Vous n’êtes pas sans savoir que je ne suis pas cousin de la reine d’Angleterre.
Je n’ai pas plus sorti mon pays de la mouise.
Je n’ai de Churchill que l’aversion pour le sport et le goût pour le malt écossais.
Hélas, je ne suis pas sûr que ça me permette d’atteindre les neuf décennies…
« Imaginer » nous a conté quelques malheurs qui m’ont remonté le moral.
Vous avez remarqué comme les malheurs d’autrui adoucissent les nôtres ?
Ça relativise l’idée que nous sommes seuls dans notre géhenne…
Après le départ de notre amie nous sommes allés à la FNAC chercher un livre pour Tornade et un autre pour Heure-Bleue.
Je n’ai rien trouvé.
Surtout parce que je n’ai rien cherché.
Puis j’ai feuilleté quelques bouquins sur les éventaires mais je n’ai rien pris.
Je sais que le Père Noël m’apportera le Prix Goncourt chez l’Ours.

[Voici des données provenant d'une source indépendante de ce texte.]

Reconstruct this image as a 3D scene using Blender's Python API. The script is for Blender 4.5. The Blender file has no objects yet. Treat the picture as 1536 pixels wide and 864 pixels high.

En feuilletant l’un d’eux dont j’ai déjà oublié le titre j’en ai retiré que les gamins et les gamines, c’est quand même le regard le plus neuf sur le monde qui existe.
Ça pense à vérifier des choses extraordinaires qu’on ne verra plus jamais.
En pleine débine morale je me suis dit qu’en réalité on se réveille de l’enfance et on oublie ses rêves.
C’est bien dommage.
Le pire n’est hélas pas là !
Quand on se croit adulte, on pense qu’il ne s’agissait que de rêves.
Ce matin, devant mon clavier, j’en viens à me demander si ce n’était pas la vie et qu’elle s’est éteinte le jour où on s’est endormi dans la réalité…
Ça doit être l’effet des fêtes de fin d’année.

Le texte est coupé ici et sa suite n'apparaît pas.